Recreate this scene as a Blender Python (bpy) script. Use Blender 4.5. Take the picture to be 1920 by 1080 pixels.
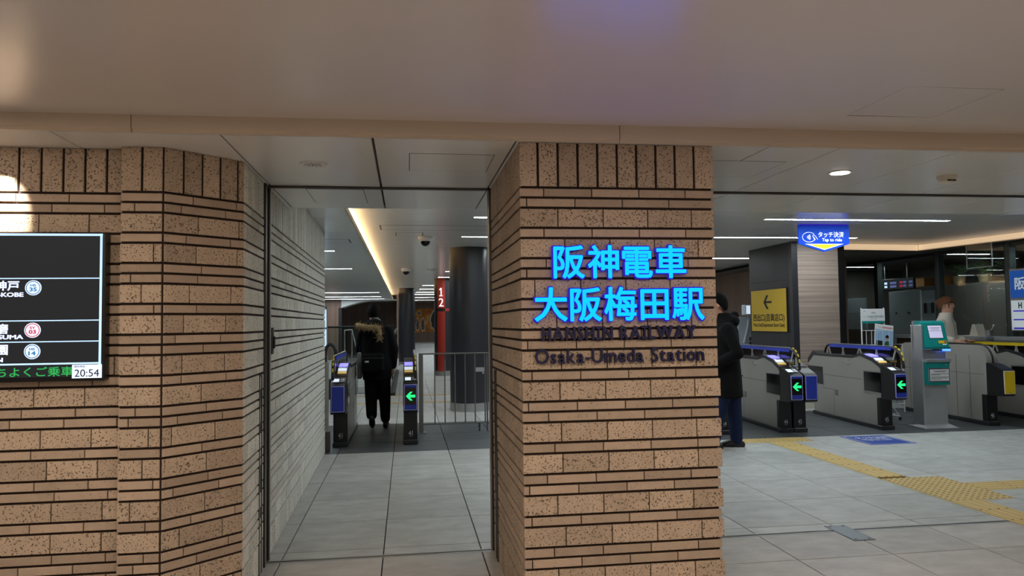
import bpy, bmesh, math, random
from mathutils import Vector, Matrix
random.seed(7)
scene = bpy.context.scene
COL = scene.collection
for o in list(bpy.data.objects):
    bpy.data.objects.remove(o)

# ------------------------------------------------------------------ camera
F_PX = 1391.0
cam_d = bpy.data.cameras.new('camera')
cam_d.sensor_width = 36.0
cam_d.lens = F_PX / 1920 * 36
cam_d.clip_start = 0.02
cam_d.clip_end = 300
cam = bpy.data.objects.new('camera', cam_d)
COL.objects.link(cam)
_R = Matrix(((0.9899642675, 0.0058019571, -0.1411987477),
             (-0.1407583689, -0.0483412580, -0.9888630868),
             (-0.0125630663, 0.9988140268, -0.0470394441)))
_M = _R.to_4x4()
_M.translation = Vector((0, 0, 1.5))
cam.matrix_world = _M
scene.camera = cam

# ------------------------------------------------------------------ world, exposure
w = bpy.data.worlds.new('world')
scene.world = w
w.use_nodes = True
w.node_tree.nodes['Background'].inputs[0].default_value = (0.6, 0.65, 0.7, 1)
w.node_tree.nodes['Background'].inputs[1].default_value = 0.05
vs = scene.view_settings
vs.view_transform = 'Standard'
vs.look = 'None'
vs.exposure = 0.0
vs.gamma = 1.0
vs.use_curve_mapping = False
scene.cycles.max_bounces = 7
scene.cycles.diffuse_bounces = 3
scene.cycles.glossy_bounces = 3
scene.cycles.transparent_max_bounces = 10
scene.cycles.caustics_reflective = False
scene.cycles.caustics_refractive = False

STRIP_POWER = 50.0      # emission of the white ceiling strips
WARM_DOWN = 20.0       # watts of one warm downlight in the outer hall
COVE_POWER = 13.0

CEIL = 2.82            # ceiling behind the ticket gates
LOWC = 2.60            # lower ceiling left of the cove
SOF = 2.41             # soffit over the shutter line
NEARC = 2.49           # ceiling of the outer hall


def srgb(r, g, b):
    def c(v):
        v /= 255.0
        return v / 12.92 if v <= 0.04045 else ((v + 0.055) / 1.055) ** 2.4
    return (c(r), c(g), c(b), 1)


ORD = ['first', 'second', 'third', 'fourth', 'fifth', 'sixth', 'seventh', 'eighth', 'ninth', 'tenth', 'eleventh', 'twelfth', 'thirteenth', 'fourteenth', 'fifteenth', 'sixteenth', 'seventeenth', 'eighteenth', 'nineteenth', 'twentieth']

# ------------------------------------------------------------------ materials
MATS = {}


def base_mat(name):
    m = bpy.data.materials.new(name)
    m.use_nodes = True
    nt = m.node_tree
    b = nt.nodes['Principled BSDF']
    MATS[name] = m
    return m, nt, b


def N(nt, t, **kw):
    n = nt.nodes.new(t)
    for k, v in kw.items():
        setattr(n, k, v)
    return n


def plain(name, col, rough=0.5, metal=0.0, spec=0.5, var=0.06, scale=8.0, bump=0.0, bscale=200.0, stretch=None, coat=0.0):
    """A surface of one colour with faint mottling and fine relief."""
    m, nt, b = base_mat(name)
    tc = N(nt, 'ShaderNodeTexCoord')
    src = tc.outputs['Object']
    if stretch:
        mp = N(nt, 'ShaderNodeMapping')
        mp.inputs['Scale'].default_value = stretch
        nt.links.new(src, mp.inputs[0])
        src = mp.outputs[0]
    no = N(nt, 'ShaderNodeTexNoise')
    no.inputs['Scale'].default_value = scale
    no.inputs['Detail'].default_value = 4
    nt.links.new(src, no.inputs['Vector'])
    mix = N(nt, 'ShaderNodeMix', data_type='RGBA')
    mix.inputs[6].default_value = tuple(max(0, c * (1 - var)) for c in col[:3]) + (1,)
    mix.inputs[7].default_value = tuple(min(1, c * (1 + var)) for c in col[:3]) + (1,)
    nt.links.new(no.outputs[0], mix.inputs[0])
    nt.links.new(mix.outputs[2], b.inputs['Base Color'])
    b.inputs['Roughness'].default_value = rough
    b.inputs['Metallic'].default_value = metal
    b.inputs['Specular IOR Level'].default_value = spec
    b.inputs['Coat Weight'].default_value = coat
    if bump:
        n2 = N(nt, 'ShaderNodeTexNoise')
        n2.inputs['Scale'].default_value = bscale
        nt.links.new(src, n2.inputs['Vector'])
        bp = N(nt, 'ShaderNodeBump')
        bp.inputs['Strength'].default_value = bump
        bp.inputs['Distance'].default_value = 0.002
        nt.links.new(n2.outputs[0], bp.inputs['Height'])
        nt.links.new(bp.outputs[0], b.inputs['Normal'])
    return m


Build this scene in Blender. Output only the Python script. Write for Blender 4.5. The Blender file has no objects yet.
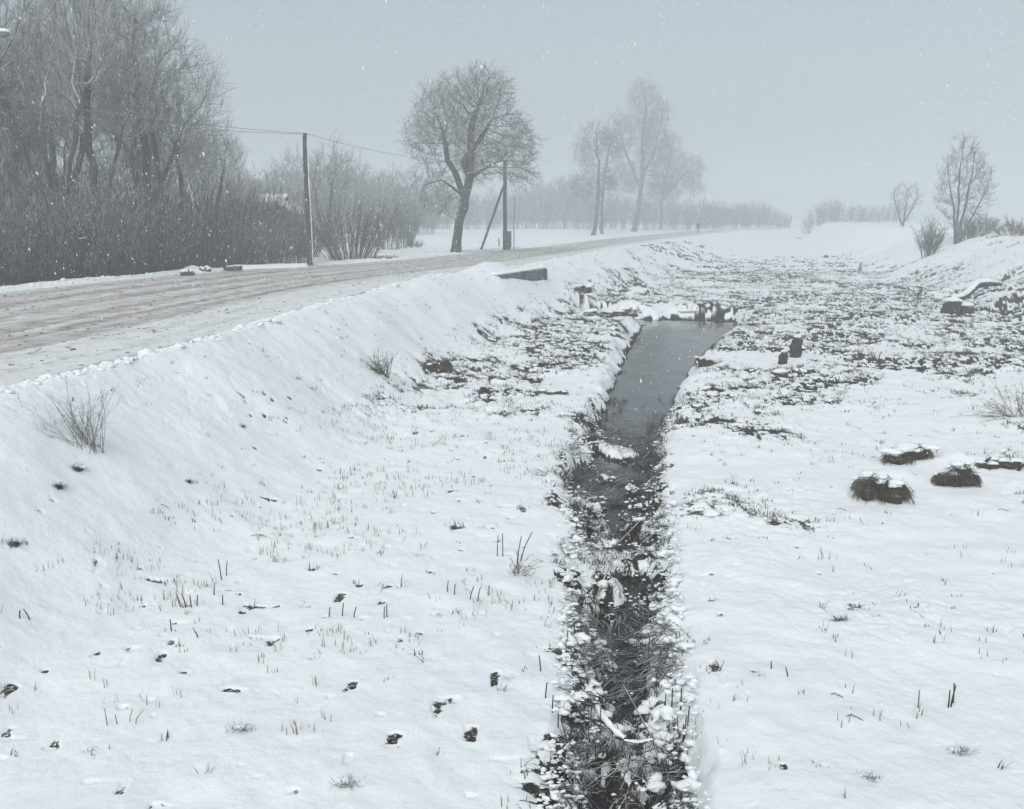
import bpy, math, random
import numpy as np
from mathutils import Vector

rng = np.random.default_rng(11)
random.seed(5)
S = bpy.context.scene
COL = S.collection

# ------------------------------------------------------------------ camera numbers
F = 983.0            # focal length in pixels of the 1024 px wide frame
CAMZ = 2.3           # eye height above the road surface (road is z = 0)
PITCH = math.atan(186.5 / F)
CX, CY = 512.0, 404.5


def ray(px, py):
    dx, dy, dz = (px - CX) / F, 1.0, -(py - CY) / F
    c, s = math.cos(PITCH), math.sin(PITCH)
    return dx, dy * c + dz * s, -dy * s + dz * c


def plane(px, py, z=0.0):
    dx, dy, dz = ray(px, py)
    t = (z - CAMZ) / dz
    return dx * t, dy * t


# ------------------------------------------------------------------ noise
def _h(xi, yi, seed):
    n = (xi * 374761393 + yi * 668265263 + seed * 974711) & 0xFFFFFFFF
    n = ((n ^ (n >> 13)) * 1274126177) & 0xFFFFFFFF
    n = n ^ (n >> 16)
    return (n & 0xFFFFFF) / float(0xFFFFFF)


def vn(x, y, seed=0):
    x = np.asarray(x, float); y = np.asarray(y, float)
    xi = np.floor(x).astype(np.int64); yi = np.floor(y).astype(np.int64)
    u = x - xi; v = y - yi
    u = u * u * u * (u * (u * 6 - 15) + 10); v = v * v * v * (v * (v * 6 - 15) + 10)
    a = _h(xi, yi, seed); b = _h(xi + 1, yi, seed); c = _h(xi, yi + 1, seed); d = _h(xi + 1, yi + 1, seed)
    return (a * (1 - u) + b * u) * (1 - v) + (c * (1 - u) + d * u) * v


def fbm(x, y, seed=0, o=3):
    r = 0; a = 1; t = 0
    for i in range(o):
        r = r + a * vn(x * 2 ** i + 13.7 * i, y * 2 ** i - 7.1 * i, seed + i); t += a; a *= .5
    return r / t


def ss(x, a=0.0, b=1.0):
    t = np.clip((np.asarray(x, float) - a) / (b - a), 0, 1)
    return t * t * (3 - 2 * t)


# ------------------------------------------------------------------ terrain
_near_px = [(0, 390), (100, 372), (190, 345), (300, 312), (380, 290), (450, 277), (505, 270.5), (560, 259), (640, 244), (700, 235.6), (745, 230.3)]
_far_px = [(0, 292), (120, 280), (230, 269.5), (310, 266), (380, 262), (450, 255), (540, 247), (590, 240.5), (640, 235.5), (690, 231)]
_n = np.array([plane(*p) for p in _near_px]); _f = np.array([plane(*p) for p in _far_px])
NYX = np.vstack([[-17.0, -200], [-12.0, -40], [-8.2, 2], _n, [_n[-1] + (70, 120)], [_n[-1] + (420, 500)]])
FYX = np.vstack([[-31.0, -200], [-22.5, -40], [-17.5, 10], _f, [_n[-1] + (60, 126)], [_n[-1] + (410, 507)]])
_yy = np.linspace(-210, 900, 2221)


def _sm(a, k):
    p = np.pad(a, k, mode='edge'); return np.convolve(p, np.ones(2 * k + 1) / (2 * k + 1), 'valid')


_rn = _sm(np.interp(_yy, NYX[:, 1], NYX[:, 0]), 7)
_rf = _sm(np.interp(_yy, FYX[:, 1], FYX[:, 0]), 7)
_rns = np.gradient(_rn, _yy); _rfs = np.gradient(_rf, _yy)

# ditch centre line (pixel centre, pixel half width) on the water level
WZ = -2.1
_st = [(628, 980, 40), (624, 860, 22), (622, 809, 19), (624, 740, 19), (623, 680, 20), (620, 620, 21), (622, 560, 23), (613, 500, 27), (618, 460, 28),
       (629, 430, 25), (643, 400, 25), (657, 370, 24), (672, 345, 26), (688, 328, 36), (698, 321.5, 26)]
STREAM = []
for a, b, w in _st:
    p = plane(a, b, WZ); q = plane(a + w, b, WZ); STREAM.append((p[0], p[1], q[0] - p[0]))
STREAM.insert(0, (STREAM[0][0] + .5, -30.0, .35))
BRANCH = []
for a, b, w in [(690, 325, .8), (655, 323, .6), (622, 320, .40), (598, 316, .2)]:
    p = plane(a, b, WZ + .0); BRANCH.append((p[0], p[1], w))


def polydist(X, Y, poly):
    best = np.full(X.shape, 1e9); bw = np.zeros(X.shape)
    for (x0, y0, w0), (x1, y1, w1) in zip(poly[:-1], poly[1:]):
        dx, dy = x1 - x0, y1 - y0
        t = np.clip(((X - x0) * dx + (Y - y0) * dy) / (dx * dx + dy * dy), 0, 1)
        d = np.hypot(X - x0 - t * dx, Y - y0 - t * dy); w = w0 + t * (w1 - w0)
        k = (d - w) < (best - bw)
        best = np.where(k, d, best); bw = np.where(k, w, bw)
    return best - bw      # distance outside the water edge


BUMPS = []   # (x, y, rx, ry, height)
for px, py, z, rx, ry, h in [(690, 306, -1.7, 2.2, 1.5, .14), (625, 305, -1.6, .9, 1.0, .35), (585, 300, -1.5, .8, .8, .25), (600, 280, -1.2, 1.2, 1.6, .22),
                             (640, 285, -1.3, 1.1, 1.6, .25), (705, 268, -1.7, 3, 3, .2), (890, 478, -1.7, .42, .3, .13), (962, 462, -1.7, .4, .3, .14),
                             (205, 268, .2, 1.2, .5, .22), (180, 274, .2, .8, .4, .15), (492, 282, -.35, 1.5, 2.6, .42), (455, 286, -.1, 2, 2.6, .22)]:
    x, y = plane(px, py, z); BUMPS.append((x, y, rx, ry, h))


def terrain(X, Y, detail=True, full=False):
    X = np.asarray(X, float); Y = np.asarray(Y, float)
    rn = np.interp(Y, _yy, _rn); rf = np.interp(Y, _yy, _rf)
    cn = 1 / np.sqrt(1 + np.interp(Y, _yy, _rns) ** 2); cf = 1 / np.sqrt(1 + np.interp(Y, _yy, _rfs) ** 2)
    dn = (X - rn) * cn; df = (rf - X) * cf
    floor = -1.7 + .9 * ss(Y, 170, 330)
    ws = 3.6 + 3.6 * ss(Y, 40, 90)
    wob = (fbm(X * .35, Y * .35, 3) - .5) * .9
    s = ss((dn - .1 + wob * .7) / ws)
    s = np.where(dn > 0, s, 0)
    z = .03 + (floor - .03) * s
    # right bank
    xf = np.where(Y < 120, 10.3 + .222 * Y, 36.9 + (Y - 120) * .23) + (fbm(Y * .09, X * .05, 9) - .5) * 4.0
    top = 1.3 + (fbm(X * .06, Y * .06, 5) - .5) * .8 - 1.5 * ss(Y, 190, 290)
    b = ss((X - xf) / (8.0 + 2 * (fbm(X * .1, Y * .1, 8) - .5)))
    z = np.where(dn > 0, z + (top - z) * b, z)
    # left of the road
    drop = .9 * (1 - ss(Y, 50, 57)) + .12
    zl = .05 - drop * ss((df - 1.2) / 4.0) + (fbm(X * .05, Y * .05, 21) - .5) * .5 * ss(df, 4, 20)
    z = np.where(df > 0, zl, z)
    # under the road sheet
    inside = np.minimum(-dn, -df)
    z = np.where(inside > 0, .03 - .17 * ss(inside / .5), z)
    dw = np.minimum(polydist(X, Y, STREAM), polydist(X, Y, BRANCH))
    rag = (fbm(X * 1.6, Y * 1.1, 31) - .5) * .5
    dwr = dw + rag * np.clip(1.0 - .0 * Y, .4, 1)
    z = z - .10 * (1 - ss(dwr / 1.2)) * (z < -1.0)
    bank = ss(dwr / (.50 + .7 * ss(Y, 24, 36)))
    nearw = 1 - ss(Y, 18.0, 21.5)
    isl = (fbm(X * 1.9, Y * 1.5, 33) - .5) * 1.1 + (fbm(X * 5.5, Y * 4.5, 36, 2) - .5) * .30
    bed = -2.36 + nearw * np.clip(.25 + isl * .75, 0, .43)
    z = bed + (z - bed) * np.where(dwr < 0, 0, bank)
    for bx, by, rx, ry, h in BUMPS:
        z = z + h * np.exp(-((X - bx) / rx) ** 2 - ((Y - by) / ry) ** 2) * ss(dwr / .5)
    if not detail:
        return z
    off = (inside < 0)
    valley = off * (dn > 0)
    # roughness weights
    pat = fbm(X * .22, Y * .22, 41); pat2 = fbm(X * .6, Y * .45, 47)
    rightside = ss(X - np.interp(Y, [p[1] for p in STREAM], [p[0] for p in STREAM]), -.2, .6)
    W = .95 * rightside * ss(Y + (fbm(X * .16, Y * .22, 43) - .5) * 26 + (pat2 - .5) * 16, 10, 30) * (1 - .35 * ss(Y, 34, 60)) * (1 - ss(Y, 90, 150)) * (1 - .75 * b) * (.7 + .3 * ss(pat, .3, .5)) * (.6 + .4 * ss(pat2, .28, .5))
    W = np.maximum(W, .64 * (1 - rightside) * ss(Y + (pat2 - .5) * 16, 13, 27) * ss(s, .5, .92) * ss(pat2, .25, .52) * (1 - .4 * ss(Y, 60, 120)))
    W = np.maximum(W, .55 * (1 - rightside) * ss(Y, 40, 48) * (1 - ss(Y, 75, 110)) * ss(s, .15, .6) * ss(pat2, .35, .6))
    W = np.maximum(W, .48 * b * ss(pat2, .45, .65) * (1 - ss(Y, 110, 170)))
    ew = .22 + .45 * (1 - rightside) + .25 * ss(Y, 11, 16)
    edge = (1 - ss(np.abs(dwr - .12), .15, ew)) * (dwr > -.3)
    W = np.maximum(W, edge * np.where(Y < 16, .42 + .4 * ss(Y, 8, 12) + .3 * (1 - rightside) * (1 - ss(Y, 8, 12)), .6))
    W = np.maximum(W, .20 * ss(pat2, .5, .7) * (1 - ss(s, .9, 1.0)))
    W = W * valley
    wx = X + .25 * (fbm(X * 2.1, Y * 2.1, 51) - .5); wy = Y + .25 * (fbm(X * 2.1, Y * 2.1, 55) - .5)
    b1 = np.abs(fbm(wx * 3.0, wy * 3.0, 61, 2) * 2 - 1); b2 = np.abs(fbm(wx * 7.0, wy * 7.0, 67, 2) * 2 - 1)
    far = 1 - .8 * ss(Y, 60, 140)
    bump = np.sqrt(b1 + .01) * .17 + np.sqrt(b2 + .01) * .085
    # smooth drifted snow everywhere
    und = (fbm(X * .45, Y * .45, 71) - .5) * .14 + (fbm(X * 2.6, Y * 2.6, 75, 2) - .5) * .05 + (fbm(X * 7.5, Y * 7.5, 77, 2) - .5) * .015 * (1 - ss(Y, 18, 40))
    # tiny grass holes in the smooth snow
    pn = vn(X * 6.5, Y * 6.5, 83); pm = fbm(X * .7, Y * .7, 87)
    pit = ss(pn * .85 + pm * .25, .885, .96) * valley * ss(dwr, .3, .8)
    z2 = z + (und + W * (bump - .07) * far * (1 - .45 * (1 - ss(Y, 9, 18))) * (.3 + .7 * ss(dwr, .15, .8)) - .018 * pit * (1 - W)) * np.where(off, ss(-inside, .0, .5), 0) * np.where(dwr < -.15, .25, 1)
    # lip of ploughed snow along both road edges
    lip = np.exp(-((inside + .25) / .22) ** 2) * off
    z2 = z2 + lip * (.02 + .16 * np.maximum(0, fbm(X * 1.7, Y * 1.7, 91) - .38) + .05 * fbm(X * 6, Y * 6, 92))
    if not full:
        return z2
    crease = (1 - ss(b1, .06, .30)) * .95 + (1 - ss(b2, .05, .30)) * .9
    bare = np.clip(crease, 0, 1) * np.where(Y > 23, ss(dwr, .35, 1.0), 1) * ss(W, .10, .75) * (.45 + .55 * ss(fbm(X * 1.3, Y * 1.3, 95), .3, .6))
    bare = np.maximum(bare, .62 * pit * (1 - W) * ss(vn(X * 13, Y * 13, 97), .25, .6))
    bare = np.maximum(bare, 1 - ss(z2 - WZ, .01, .10))
    bare = np.where(inside > -.6, 0, bare)
    return z2, np.clip(bare, 0, 1), W, dwr, off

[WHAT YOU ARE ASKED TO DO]
Pictures excluded, repeat exactly the lines from the top of the material through the line with "bpy.data.objects.remove(o)", including both of those lines.

[REPLY TO THE EXERCISE]
Recreate this scene as a Blender Python (bpy) script. Use Blender 4.5. Take the picture to be 1920 by 1080 pixels.
import bpy, bmesh, math, random
from mathutils import Vector, Matrix
random.seed(7)
scene = bpy.context.scene
COL = scene.collection
for o in list(bpy.data.objects):
    bpy.data.objects.remove(o)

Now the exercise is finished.